The paths are shored up with boardwalks and wooden steps in the muddier areas, more to protect the environment than for the comfort of visitors, although it certainly helps. The trees are festooned with old man’s beard. “Kids love that stuff. They put it on their chins. They come off this walk and they look like little green Santa Clauses!” And, in spring, one of the great sights is the icebergs drifting past. People bring their picnics, says Fisher, and just sit and watch: “They’re not styrofoam, you know. When they break up they release thousands of tonnes of ice into the water; it’s tremendous!”
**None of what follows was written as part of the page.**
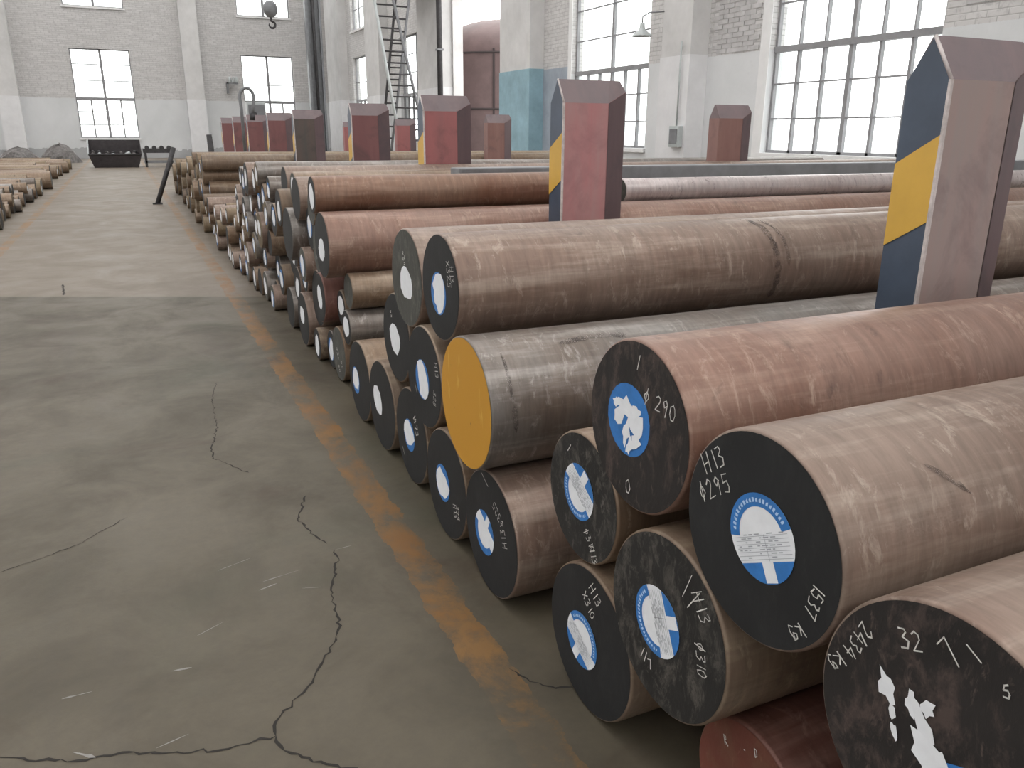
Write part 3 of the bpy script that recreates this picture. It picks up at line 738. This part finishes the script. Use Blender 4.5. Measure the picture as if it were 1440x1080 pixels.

And then, when you thought the walk could not get any more beautiful, you come out on to a round hill with a 360-degree panoramic view of the vast ocean, the infinite sky and the thin strips of land on which people have stubbornly carved out a life for themselves on the windy shores of the Atlantic – and in some cases a surprisingly comfortable one, at that. Across the water is the famously beautiful little town of Trinity, which despite having only 150-odd houses boasts a theatre, grand church and parish hall. This was the centre of the cod trade for centuries, and made the merchant families very rich, back in the days when English fishing captains reported that the shoals were “so thick by the shore that we hardly have been able to row a boat through them”.
We’re nearing the end of the walk. I pick some juicy berries off a blueberry bush, and look out longingly on to the lake where Fisher and his wife swim in summertime: “We often have a moose looking at us, or an otter swimming along with us. I know it sounds too cute for words, but it really is true.”